Compra para evento climático expõe possível desperdício de quase R$ 900 mil em comparação a contratos similares da própria administração pública
O governo federal, sob gestão do presidente Luiz Inácio Lula da Silva (PT), contratou a compra de galões de água mineral para a organização da COP30 com preços até 611% superiores aos praticados em outras compras públicas recentes. A informação foi revelada pela coluna de Tácio Lorran, no portal Metrópoles, e gerou forte repercussão diante do aparente descontrole nos gastos e da incoerência com o discurso de responsabilidade social.
Ao todo, o governo vai pagar R$ 1 milhão por 51 mil galões de 20 litros, destinados à conferência climática da ONU que será realizada em Belém (PA) em 2025. O levantamento do Metrópoles, com base no Painel de Preços do governo federal, identificou que os mesmos galões foram adquiridos recentemente por valores entre R$ 3,30 e R$ 10,10 em diversos órgãos públicos, enquanto na COP30 os preços chegaram a R$ 30,22 a unidade.
Em contraste, o Senado Federal, por exemplo, firmou em abril um contrato para fornecer 60 mil galões de água a R$ 4,25 cada — sete vezes mais barato do que os valores praticados na COP.

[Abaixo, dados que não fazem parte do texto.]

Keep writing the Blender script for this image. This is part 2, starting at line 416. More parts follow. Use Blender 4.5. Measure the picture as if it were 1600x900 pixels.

Organização terceirizada, preços inflados
A responsabilidade pela compra recai sobre a Organização dos Estados Ibero-Americanos (OIE), contratada sem licitação para estruturar o evento em um acordo com valor total de R$ 480 milhões, do qual a entidade recebe 5% como taxa administrativa. O contrato já vinha sendo questionado por prever outros itens com preços elevados, como garrafas de água de 500 ml inicialmente cotadas a R$ 17,50 cada, como revelou a Folha de S.Paulo.
Segundo o governo, o valor final dos galões caiu pela metade após a licitação conduzida pela OIE, mas ainda assim ficou muito acima das práticas usuais da administração pública — inclusive em órgãos que atuam na própria Região Norte.
Comparações expõem ineficiência
Outros exemplos de compras similares feitas por órgãos federais expõem a discrepância:
- Universidade Federal do Acre (UFAC): 49,5 mil galões a R$ 4,95 cada;
- Justiça Federal em Pernambuco: 36,2 mil galões a R$ 3,80;
- Fundação Oswaldo Cruz (Fiocruz): 55,8 mil galões a R$ 5,55;
- Marinha do Brasil: 40,9 mil galões a R$ 3,89 e outros 41,9 mil a R$ 4,95.
Mesmo com essa base comparativa e compras em regiões de difícil logística, como a Amazônia, o governo Lula pagará até sete vezes mais por produto semelhante, gerando um prejuízo estimado de R$ 896 mil apenas nessa aquisição.
Discurso ambiental e prática orçamentária em desacordo
A revelação da coluna de Tácio Lorran ocorre num momento em que o governo tenta projetar liderança global em temas ambientais, mas enfrenta críticas crescentes por gestão ineficiente de recursos e aumento de gastos públicos.
Críticos apontam incompatibilidade entre o discurso de sustentabilidade e os altos custos de um evento que deveria priorizar economicidade, transparência e foco ambiental. O uso de uma organização internacional como intermediária e a dispensa de licitação também levantam questionamentos sobre o modelo adotado pela Casa Civil para a realização da conferência.
A Secretaria Extraordinária para a COP30 afirmou que todos os itens passam por revisão e justificou os valores com base nos custos locais de Belém, embora dados de outros contratos públicos na mesma região contrariem a explicação.
Repercussão
A polêmica aumenta o desgaste do governo Lula em relação ao controle de gastos, num cenário em que a população sofre com aumento de impostos, crise fiscal nos municípios e escândalos como o do INSS. Especialistas alertam que a falta de transparência e o distanciamento entre discurso e prática podem comprometer a credibilidade do Brasil no cenário internacional, especialmente em eventos que exigem exemplaridade ética e ambiental.